Wednesday, June 3, 2015

The Fight - A Novel With Punch

In the world of Christian fiction may I say how over-the-top excited I become when a book is gritty, bloody, and violent?  How almost giddy I am over protagonists who are messed up emotionally and spiritually and who aren’t doe-eyed Amish girls?

I love a novel with a dark side so when hope does decide to show up, it shines all the brighter.  I love a story that I could recommend to a man that isn’t light and fluffy.

The Fight 
, by newcomer Luke Wordley, is such a book.

The novel’s setting is the world of boxing, a world that attracts alienated and angry teen, Sam Pennington.  Living in a run-down public housing complex in East London, Sam is at home in the violent streets.  Fueled by a rage flamed by the untimely death of his father and by his mom’s addiction to alcohol, he is kicked out of one school after another and is frequently in trouble with the law.
Sam is savage and uncontrollable and terribly lost in the seething fury that has become his fortress.
Serendipity intervenes when Robbie, a young boxer from a local boxing club, rescues Sam after a street fight. Sam is then introduced to trainer, Jerry Ambrose, a man with an eye for talent and a past that still tries to cripple him.

The Fight is all about what drives humanity - anger, addiction, fear, family, God. Forces that will either ravage or redeem.

Sam is a lost soul who can function only when his anger is at its peak.  Jerry is a Christian struggling with a past that almost destroyed him.
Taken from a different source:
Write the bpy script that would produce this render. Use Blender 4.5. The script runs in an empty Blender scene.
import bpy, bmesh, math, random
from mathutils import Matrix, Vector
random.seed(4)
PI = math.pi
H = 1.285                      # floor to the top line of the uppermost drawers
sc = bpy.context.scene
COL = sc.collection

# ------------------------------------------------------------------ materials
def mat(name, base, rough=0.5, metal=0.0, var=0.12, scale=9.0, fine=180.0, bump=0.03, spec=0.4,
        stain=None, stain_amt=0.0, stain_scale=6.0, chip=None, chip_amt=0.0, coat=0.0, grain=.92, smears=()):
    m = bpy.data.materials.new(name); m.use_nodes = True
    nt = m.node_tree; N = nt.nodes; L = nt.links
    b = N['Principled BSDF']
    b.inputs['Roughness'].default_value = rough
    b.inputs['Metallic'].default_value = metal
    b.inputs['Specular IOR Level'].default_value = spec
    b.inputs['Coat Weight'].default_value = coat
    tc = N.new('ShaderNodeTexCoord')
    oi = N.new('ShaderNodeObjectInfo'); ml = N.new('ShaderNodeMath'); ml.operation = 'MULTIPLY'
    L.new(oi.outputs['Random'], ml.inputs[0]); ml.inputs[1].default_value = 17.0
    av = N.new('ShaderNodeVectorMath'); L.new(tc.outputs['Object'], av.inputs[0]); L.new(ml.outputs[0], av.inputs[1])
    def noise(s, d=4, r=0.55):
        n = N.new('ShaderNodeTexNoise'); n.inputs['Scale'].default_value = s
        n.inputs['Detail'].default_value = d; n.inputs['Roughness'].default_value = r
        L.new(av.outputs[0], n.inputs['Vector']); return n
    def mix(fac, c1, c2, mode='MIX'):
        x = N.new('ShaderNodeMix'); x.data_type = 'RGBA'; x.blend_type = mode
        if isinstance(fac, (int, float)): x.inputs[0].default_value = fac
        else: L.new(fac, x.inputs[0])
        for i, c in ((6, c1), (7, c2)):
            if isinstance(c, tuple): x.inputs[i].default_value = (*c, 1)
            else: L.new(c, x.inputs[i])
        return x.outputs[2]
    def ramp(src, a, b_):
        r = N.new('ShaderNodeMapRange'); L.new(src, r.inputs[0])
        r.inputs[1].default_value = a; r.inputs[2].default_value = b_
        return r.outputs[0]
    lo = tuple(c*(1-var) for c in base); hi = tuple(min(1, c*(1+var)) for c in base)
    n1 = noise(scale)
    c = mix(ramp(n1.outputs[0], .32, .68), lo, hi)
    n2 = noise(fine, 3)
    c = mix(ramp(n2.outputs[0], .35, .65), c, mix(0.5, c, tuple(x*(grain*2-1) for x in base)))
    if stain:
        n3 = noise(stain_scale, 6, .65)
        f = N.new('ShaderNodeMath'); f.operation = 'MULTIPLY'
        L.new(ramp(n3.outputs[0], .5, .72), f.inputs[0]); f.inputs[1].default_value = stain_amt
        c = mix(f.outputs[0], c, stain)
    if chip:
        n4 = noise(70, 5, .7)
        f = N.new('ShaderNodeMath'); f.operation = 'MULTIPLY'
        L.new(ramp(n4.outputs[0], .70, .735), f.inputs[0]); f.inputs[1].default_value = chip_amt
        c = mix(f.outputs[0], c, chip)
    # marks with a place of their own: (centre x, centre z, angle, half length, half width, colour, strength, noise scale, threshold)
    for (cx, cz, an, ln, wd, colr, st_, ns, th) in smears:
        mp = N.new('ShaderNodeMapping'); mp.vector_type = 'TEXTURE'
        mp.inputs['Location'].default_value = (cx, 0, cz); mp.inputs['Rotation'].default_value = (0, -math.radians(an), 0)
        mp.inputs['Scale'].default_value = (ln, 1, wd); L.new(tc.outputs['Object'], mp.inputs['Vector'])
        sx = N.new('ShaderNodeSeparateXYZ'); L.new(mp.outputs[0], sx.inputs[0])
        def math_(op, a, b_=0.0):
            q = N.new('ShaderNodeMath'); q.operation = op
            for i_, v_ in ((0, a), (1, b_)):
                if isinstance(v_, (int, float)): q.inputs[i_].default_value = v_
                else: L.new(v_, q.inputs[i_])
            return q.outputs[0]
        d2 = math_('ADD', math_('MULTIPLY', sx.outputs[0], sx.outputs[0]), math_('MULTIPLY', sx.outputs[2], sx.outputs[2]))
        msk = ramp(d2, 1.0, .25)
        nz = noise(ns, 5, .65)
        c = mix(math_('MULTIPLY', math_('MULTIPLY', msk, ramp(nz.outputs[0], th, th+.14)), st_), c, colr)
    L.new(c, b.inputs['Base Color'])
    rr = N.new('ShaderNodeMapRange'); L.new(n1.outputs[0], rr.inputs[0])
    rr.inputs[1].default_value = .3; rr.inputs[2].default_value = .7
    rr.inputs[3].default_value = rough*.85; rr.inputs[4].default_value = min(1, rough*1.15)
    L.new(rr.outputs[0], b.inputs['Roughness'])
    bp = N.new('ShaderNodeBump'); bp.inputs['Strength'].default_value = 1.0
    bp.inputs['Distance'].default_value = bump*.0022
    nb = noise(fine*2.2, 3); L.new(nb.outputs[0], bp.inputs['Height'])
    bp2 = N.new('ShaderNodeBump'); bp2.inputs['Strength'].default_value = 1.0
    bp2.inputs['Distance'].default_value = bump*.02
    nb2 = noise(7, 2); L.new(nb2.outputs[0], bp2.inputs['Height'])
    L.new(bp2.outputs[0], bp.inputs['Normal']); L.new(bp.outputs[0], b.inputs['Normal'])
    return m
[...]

When he sees Sam in the ring for the first time, dreams of fame come alive, threatening to bury his faith.

Wordley brings the reader into the world of the fight – both inside the boxing ring and inside the soul.  He’s not afraid to create a Christian protagonist who goes off the rails, and who is refreshingly real.

The only aspect of the novel that keeps it from being a total KO is the abrupt and somewhat contrived ending.  Wordley, it seems, tries to wrap up the story with a neat little bow.  It left me feeling cheated.  I wanted to go deeper with the characters.  But maybe it was intentional.  Perhaps sequels are on the fight card.

I hope so. The Fight left me hoping for a few more rounds.